Hojeé el cuaderno que había preparado con múltiples consejos. Aunque ya era bastante grueso, aún quedaban páginas en blanco para añadir más. Tenía que estar preparada para aconsejar, tenerlo todo bien controlado. Tenía de todo: consejos para vivir en comunidad, para relaciones conflictivas (pareja, amigos, familia…), para toma de decisiones (amor, trabajo, vocación…), consejo sobre destinos turísticos, ropa y moda, cine, literatura, música, cocina, animales y huerta, en qué invertir el tiempo y/o el dinero, para los momentos de ansiedad, de crisis, de desamor, de tristeza, de euforia, sobre la vida espiritual, el futuro de la Iglesia, la situación de la mujer en la sociedad, el grado de pobreza de nuestro país… En fin, todo lo que se me había ocurrido, que era bastante (os recuerdo que había sido bendecida por el Espíritu con ese don), lo había escrito, minuciosamente, en ese cuaderno de tapas azules.

Esperé. Pronto comenzaron a acercarse algunas personas.  A una mujer de mediana edad, que se inclinó, curiosa,  leer mi letrero, la invité a sentarse en la butaca  me dispuse a comentarle alguna cosilla. Era obvio que necesitaba mi ayuda, la delataba la mirada triste, la risa que llevaba, la firmeza con que agarraba su bolso. Me sonrió y se levantó.

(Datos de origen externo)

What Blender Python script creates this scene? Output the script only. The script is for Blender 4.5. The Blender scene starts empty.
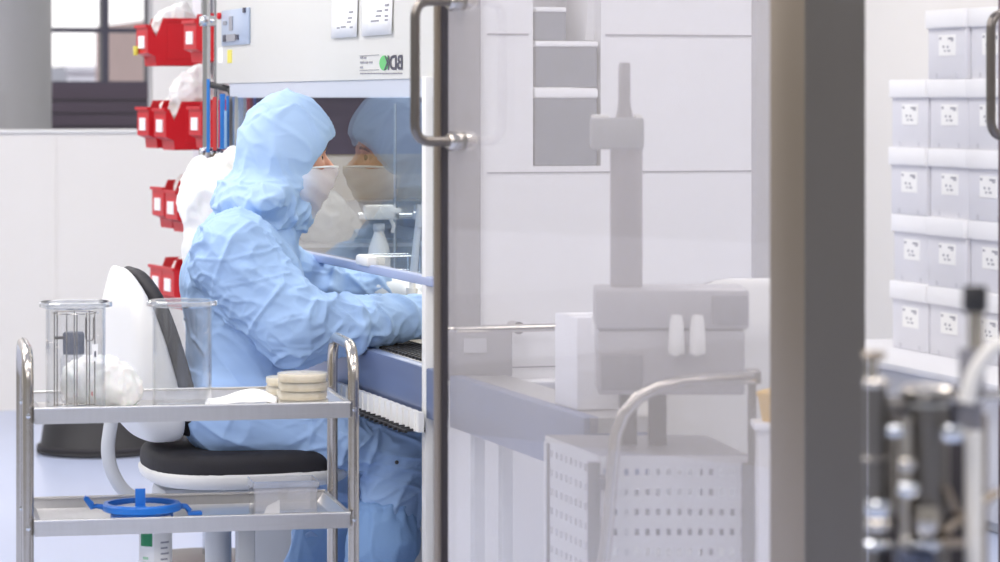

Un joven se acercó sonriendo y se sentó en la butaca. Me enderecé, aliviada, y él comenzó a contarme un montón de cosas. Cuando terminó, volvió a sonreirme y me dijo “me alegra haberte ayudado”.

El día, muy largo, fue transcurriendo así. Un caballero con pajarita, una pareja de ancianos, una niña con un móvil viejo…

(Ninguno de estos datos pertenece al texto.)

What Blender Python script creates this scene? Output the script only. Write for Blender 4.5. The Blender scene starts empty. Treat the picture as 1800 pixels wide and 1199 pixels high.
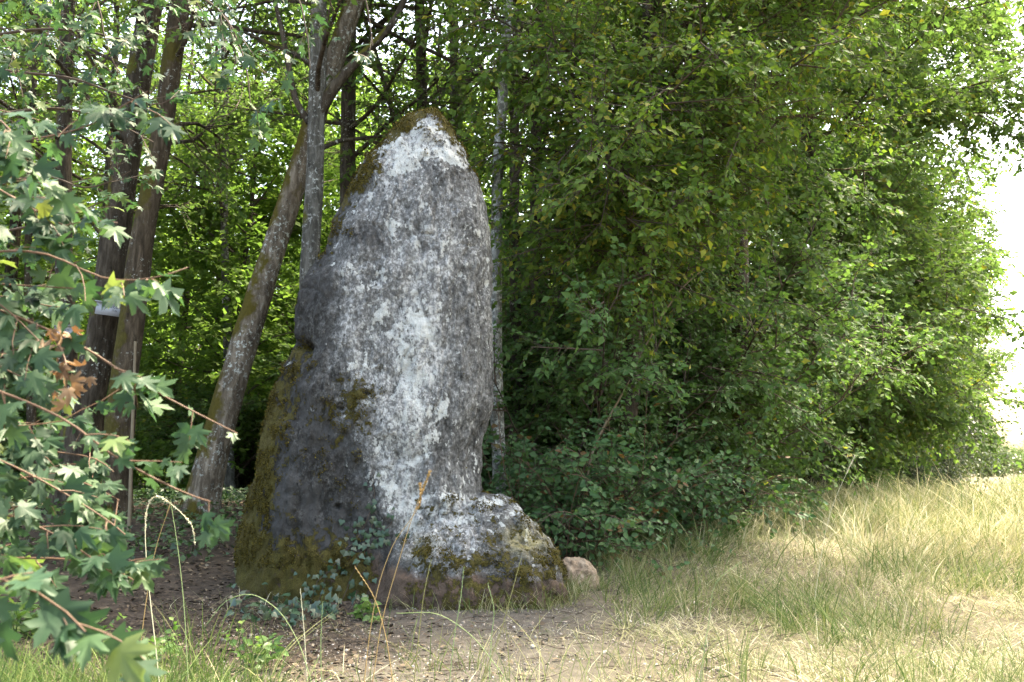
import bpy, math, random
import numpy as np
from mathutils import Matrix, Vector

# ------------------------------------------------------------------ camera, sky, sun, exposure
SC = bpy.context.scene
COL = SC.collection
F_PX, CX, CY, HOR = 1800.0, 900.0, 599.5, 830.0
CAM_H = 1.18
PITCH = math.atan((HOR - CY) / F_PX)
cam_d = bpy.data.cameras.new('camera')
cam_d.sensor_width = 36.0
cam_d.lens = 36.0
cam_d.clip_start = 0.05
cam_d.clip_end = 2000.0
cam_d.dof.use_dof = True
cam_d.dof.focus_distance = 9.2
cam_d.dof.aperture_fstop = 6.3
cam = bpy.data.objects.new('camera', cam_d)
cam.location = (0, 0, CAM_H)
cam.rotation_euler = (math.pi / 2 + PITCH, 0, 0)
COL.objects.link(cam)
SC.camera = cam

SUN_EL, SUN_AZ = math.radians(60), math.radians(50)      # azimuth to the right of the view direction (+Y)
world = bpy.data.worlds.new('World')
SC.world = world
world.use_nodes = True
wn = world.node_tree
sky = wn.nodes.new('ShaderNodeTexSky')
sky.sky_type = 'NISHITA'
sky.sun_disc = False
sky.sun_elevation = SUN_EL
sky.sun_rotation = SUN_AZ
sky.air_density = 1.0
sky.dust_density = 5.0
sky.ozone_density = 1.0
wn.nodes['Background'].inputs['Strength'].default_value = 0.15
wn.links.new(sky.outputs[0], wn.nodes['Background'].inputs['Color'])

sun_d = bpy.data.lights.new('sun', 'SUN')
sun_d.energy = 3.0
sun_d.angle = math.radians(5.0)
sun_d.color = (1.0, 0.95, 0.86)
sun = bpy.data.objects.new('sun', sun_d)
to_sun = Vector((math.sin(SUN_AZ) * math.cos(SUN_EL), math.cos(SUN_AZ) * math.cos(SUN_EL), math.sin(SUN_EL)))
sun.rotation_euler = to_sun.to_track_quat('Z', 'Y').to_euler()
sun.location = to_sun * 60
COL.objects.link(sun)

SC.view_settings.view_transform = 'Standard'
SC.view_settings.look = 'None'
SC.view_settings.exposure = 3.05
SC.view_settings.use_white_balance = True      # the camera was balanced for the open shade
SC.view_settings.white_balance_temperature = 7600
SC.view_settings.white_balance_tint = 4
SC.view_settings.gamma = 1.0
SC.render.engine = 'CYCLES'
cy = SC.cycles
cy.use_denoising = True
cy.max_bounces = 6
cy.diffuse_bounces = 3
cy.glossy_bounces = 2
cy.transmission_bounces = 4
cy.transparent_max_bounces = 4
cy.sample_clamp_indirect = 6.0
cy.use_adaptive_sampling = True
cy.adaptive_threshold = 0.015
cy.caustics_reflective = False
cy.caustics_refractive = False

# ------------------------------------------------------------------ small maths
UP = np.array([0., 0., 1.])
SP, CP = math.sin(PITCH), math.cos(PITCH)


def norm(v):
    return v / np.maximum(np.linalg.norm(v, axis=-1, keepdims=True), 1e-9)


def at(u, v, Y):
    """the point of the place that stands Y metres ahead of the camera and shows at photo pixel u, v"""
    x = (u - CX) / F_PX
    y = (CY - v) / F_PX
    d = np.array([x, CP - SP * y, SP + CP * y])
    return np.array([0, 0, CAM_H]) + d * (Y / d[1])


def proj(P):
    d = P - np.array([0, 0, CAM_H])
    fw = d[..., 1] * CP + d[..., 2] * SP
    up = -d[..., 1] * SP + d[..., 2] * CP
    fw = np.where(np.abs(fw) < 1e-4, 1e-4, fw)
    return CX + F_PX * d[..., 0] / fw, CY - F_PX * up / fw, fw


_rg = np.random.default_rng(7)
_G = _rg.random((64, 64, 64)).astype(np.float32)


def vnoise(P):
    """value noise, 0..1, of points (N,3)"""
    i = np.floor(P).astype(int)
    f = P - i
    f = f * f * (3 - 2 * f)
    i0 = i % 64
    i1 = (i + 1) % 64
    x0, y0, z0 = i0[..., 0], i0[..., 1], i0[..., 2]
    x1, y1, z1 = i1[..., 0], i1[..., 1], i1[..., 2]
    fx, fy, fz = f[..., 0], f[..., 1], f[..., 2]
    a = _G[x0, y0, z0] * (1 - fx) + _G[x1, y0, z0] * fx
    b = _G[x0, y1, z0] * (1 - fx) + _G[x1, y1, z0] * fx
    c = _G[x0, y0, z1] * (1 - fx) + _G[x1, y0, z1] * fx
    d = _G[x0, y1, z1] * (1 - fx) + _G[x1, y1, z1] * fx
    return (a * (1 - fy) + b * fy) * (1 - fz) + (c * (1 - fy) + d * fy) * fz


def fbm(P, octaves=4, gain=0.5):
    s, amp, tot = 0.0, 1.0, 0.0
    for o in range(octaves):
        s = s + amp * (vnoise(P * (2.03 ** o) + 11.7 * o) - 0.5)
        tot += amp
        amp *= gain
    return s / tot * 2


def sstep(a, b, x):
    t = np.clip((x - a) / (b - a), 0, 1)
    return t * t * (3 - 2 * t)


def edge_x(y):
    """where the wood ends and the grass begins"""
    return 0.9 + (np.asarray(y, float) - 10.5) * 0.455


def gz(x, y):
    x = np.asarray(x, float)
    y = np.asarray(y, float)
    k = sstep(7.6, 13.0, y)
    side = sstep(1.5, -1.5, x)
    z = k * (0.42 + 0.30 * side)
    rut = y * 0.468
    z = z + 0.02 * np.maximum(0, np.minimum(x - rut - 4.0, 30)) * sstep(20, 40, y)
    ra = np.sqrt(((x + .95) / 1.28) ** 2 + ((y - 9.4) / .62) ** 2)
    rb = np.sqrt(((x + .38) / .86) ** 2 + ((y - 9.15) / .72) ** 2)
    z = z + .06 * np.exp(-np.clip(np.minimum(ra, rb) - 1, 0, 9) / .10)      # soil banked against the stone
    P = np.stack([x * 0.7, y * 0.7, np.zeros_like(x) + 3.3], -1)
    return z + 0.05 * fbm(P, 3)


# ------------------------------------------------------------------ mesh helpers
def new_mesh(name, V, F, mat, tint=None, smooth=False, attrs=None):
    """F: (M,3) or (M,4) array, or a list of such arrays"""
    me = bpy.data.meshes.new(name)
    Fs = F if isinstance(F, list) else [F]
    Fs = [np.asarray(f, dtype=np.int32) for f in Fs if len(f)]
    V = np.asarray(V, dtype=np.float32)
    me.vertices.add(len(V))
    me.vertices.foreach_set('co', V.ravel())
    nl = sum(f.size for f in Fs)
    npoly = sum(len(f) for f in Fs)
    me.loops.add(nl)
    me.polygons.add(npoly)
    me.loops.foreach_set('vertex_index', np.concatenate([f.ravel() for f in Fs]))
    cnt = np.concatenate([np.full(len(f), f.shape[1], np.int32) for f in Fs])
    st = np.concatenate([[0], np.cumsum(cnt)[:-1]]).astype(np.int32)
    me.polygons.foreach_set('loop_start', st)
    try:
        me.polygons.foreach_set('loop_total', cnt)
    except Exception:
        pass
    if smooth:
        me.polygons.foreach_set('use_smooth', np.ones(npoly, dtype=bool))
    ats = dict(attrs or {})
    if tint is not None:
        ats['tint'] = tint
    for k, a in ats.items():
        at_ = me.attributes.new(k, 'FLOAT', 'POINT')
        at_.data.foreach_set('value', np.asarray(a, dtype=np.float32))
    me.update(calc_edges=True)
    me.validate()
    if mat is not None:
        me.materials.append(mat)
    return me


def link(name, me, parent=None, kind=None, label=None):
    o = bpy.data.objects.new(name, me)
    COL.objects.link(o)
    if parent is not None:
        o.parent = parent
    if kind:
        o['kind'] = kind
    if label:
        o['label'] = label
    return o


def thing(name, loc, label, cat, group=None):
    o = bpy.data.objects.new(name, None)
    o.empty_display_size = 0.2
    COL.objects.link(o)
    o.location = tuple(float(c) for c in loc)
    return tag(o, label, cat, group)


def tag(o, label, cat, group=None):
    o['label'] = label
    o['category'] = cat
    if group:
        o['group'] = group
    return o


def dup(root, loc, rz, sc, label, group):
    r = root.copy()
    COL.objects.link(r)
    r.location = tuple(float(c) for c in loc)
    r.rotation_euler = (0, 0, rz)
    r.scale = (sc[0], sc[0], sc[1])
    r['label'] = label
    if group:
        r['group'] = group
    for ch in [c for c in bpy.data.objects if c.parent == root]:
        c = ch.copy()
        COL.objects.link(c)
        c.parent = r
    return r


# ------------------------------------------------------------------ growth
def grow(start, d, length, K, wob, grav, rng):
    N = len(start)
    P = np.zeros((N, K, 3))
    P[:, 0] = start
    d = norm(d)
    step = (np.asarray(length) / (K - 1)).reshape(-1, 1) * np.ones((N, 1))
    g = np.asarray(grav, float).reshape(-1, 1) * np.array([[0, 0, -1.0]])
    for k in range(1, K):
        d = norm(d + rng.normal(0, wob, (N, 3)) + g)
        P[:, k] = P[:, k - 1] + d * step
    return P


def sample(P, t):
    """P (N,K,3), t (N,n) -> pos, tangent (N,n,3)"""
    K = P.shape[1]
    x = np.clip(t, 0, 0.9999) * (K - 1)
    i = x.astype(int)
    f = (x - i)[..., None]
    a = np.take_along_axis(P, i[..., None].repeat(3, -1), 1)
    b = np.take_along_axis(P, (i + 1)[..., None].repeat(3, -1), 1)
    return a * (1 - f) + b * f, norm(b - a)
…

Cuando decidí marcharme, me di cuenta de que no había abierto el cuaderno de tapas azules ni una sola vez. En realidad, no había abierto el cuaderno, pero tampoco la boca. No había pronunciado ni una palabra en todo el día, ¡ni una sola!

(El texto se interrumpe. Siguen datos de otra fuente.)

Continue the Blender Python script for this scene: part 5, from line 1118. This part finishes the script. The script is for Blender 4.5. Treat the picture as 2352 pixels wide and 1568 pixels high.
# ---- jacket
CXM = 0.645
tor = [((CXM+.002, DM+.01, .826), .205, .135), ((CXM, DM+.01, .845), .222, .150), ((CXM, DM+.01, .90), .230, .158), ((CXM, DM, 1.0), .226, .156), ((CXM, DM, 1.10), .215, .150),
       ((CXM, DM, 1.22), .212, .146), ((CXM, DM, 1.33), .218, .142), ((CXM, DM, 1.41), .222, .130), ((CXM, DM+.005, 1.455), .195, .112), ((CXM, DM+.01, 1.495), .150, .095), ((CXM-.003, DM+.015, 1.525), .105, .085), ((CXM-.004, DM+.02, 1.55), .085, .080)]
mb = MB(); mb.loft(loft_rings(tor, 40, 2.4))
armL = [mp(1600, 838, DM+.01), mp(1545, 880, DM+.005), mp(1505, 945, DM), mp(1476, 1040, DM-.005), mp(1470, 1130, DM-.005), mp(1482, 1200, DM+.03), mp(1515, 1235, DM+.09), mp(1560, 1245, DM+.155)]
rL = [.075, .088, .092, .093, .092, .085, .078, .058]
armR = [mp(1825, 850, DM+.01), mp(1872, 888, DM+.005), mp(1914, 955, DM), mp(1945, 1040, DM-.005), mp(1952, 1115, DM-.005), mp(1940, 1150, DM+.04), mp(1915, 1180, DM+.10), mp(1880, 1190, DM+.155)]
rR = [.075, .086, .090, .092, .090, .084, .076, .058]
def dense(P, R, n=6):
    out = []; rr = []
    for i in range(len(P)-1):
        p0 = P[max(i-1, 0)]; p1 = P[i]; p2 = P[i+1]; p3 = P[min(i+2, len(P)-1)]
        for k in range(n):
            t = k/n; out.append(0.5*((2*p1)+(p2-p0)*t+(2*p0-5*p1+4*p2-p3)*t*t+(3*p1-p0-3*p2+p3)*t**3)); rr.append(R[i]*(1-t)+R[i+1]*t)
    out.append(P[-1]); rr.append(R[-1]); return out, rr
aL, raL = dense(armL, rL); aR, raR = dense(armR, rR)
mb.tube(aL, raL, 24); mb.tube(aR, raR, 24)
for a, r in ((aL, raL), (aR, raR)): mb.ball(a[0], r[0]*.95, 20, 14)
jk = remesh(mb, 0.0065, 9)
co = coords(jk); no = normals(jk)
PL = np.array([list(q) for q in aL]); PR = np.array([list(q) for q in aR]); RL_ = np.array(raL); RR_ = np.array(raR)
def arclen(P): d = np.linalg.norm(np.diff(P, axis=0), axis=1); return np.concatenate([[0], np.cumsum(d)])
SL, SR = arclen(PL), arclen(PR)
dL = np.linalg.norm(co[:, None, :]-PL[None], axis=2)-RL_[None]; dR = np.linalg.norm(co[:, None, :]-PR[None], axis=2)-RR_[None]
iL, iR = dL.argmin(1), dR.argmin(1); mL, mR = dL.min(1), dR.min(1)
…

Me senté en mi cómoda butaca, agotada y frustrada. No había podido aconsejar a nadie. Mi don no se había puesto en práctica aún.

Cogí mi bonito cartel y jugueteé con él mientras reflexionaba por qué no había salido bien mi deseo de poner al servicio de los demás mi don del Espíritu. Leí la palabra, “Consejo”, y me quedé paralizada. No había leído la frase que estaba escrita, en letra más menuda, debajo del nombre del don. Decía, “vive escuchando”.

¡Sí había puesto en práctica el don! Por eso se alegraban algunos tras contarme sus historias, porque estaban ayudándome a ejercitar mi don.

“¡Ay, letrada y farisea hipócrita!”, me dije, que has creído que por ser monja tienes el derecho, el don de aconsejar sin ton ni son, confundiendo a veces el consejo con la opinión, alcanzando así la categoría de «sermón gratuito».

¡Ay, quienes nos creemos expertos/as en la vida del Espíritu, de la Teología, de la Iglesia, de la vida en general, expertos en lo que sea!, que nos arrogamos el derecho a comentar cómo deben vivir y actuar los demás!

¡Cuánta necesidad del don de la humildad tenemos en nuestra querida Iglesia!

He cambiado las butacas de sitio, y el cartel. Ahora pone “se escucha”, porque si alguien necesita hablar y compartir el desasosiego de su alma, o la alegría de camino, quiero estar disponible, abierta, discípula de sus palabras, y si en el transcurso de la conversación, el Espíritu coloca en mi boca alguna palabra que pueda dar luz, entonces mi misión será pro-nunciarla (“poner delante”), pero será cosa de Él, no mía, que lo mío es vivir escuchando, atenta a la irrupción de Dios en ese momento concreto a través de la belleza de quien comparte conmigo su precioso tiempo.

Gracias por escuchar a través de vuestros ojos.

Gracias, Ruah de Dios, por invitarnos a vivir atentas, a la escucha de tu soplo.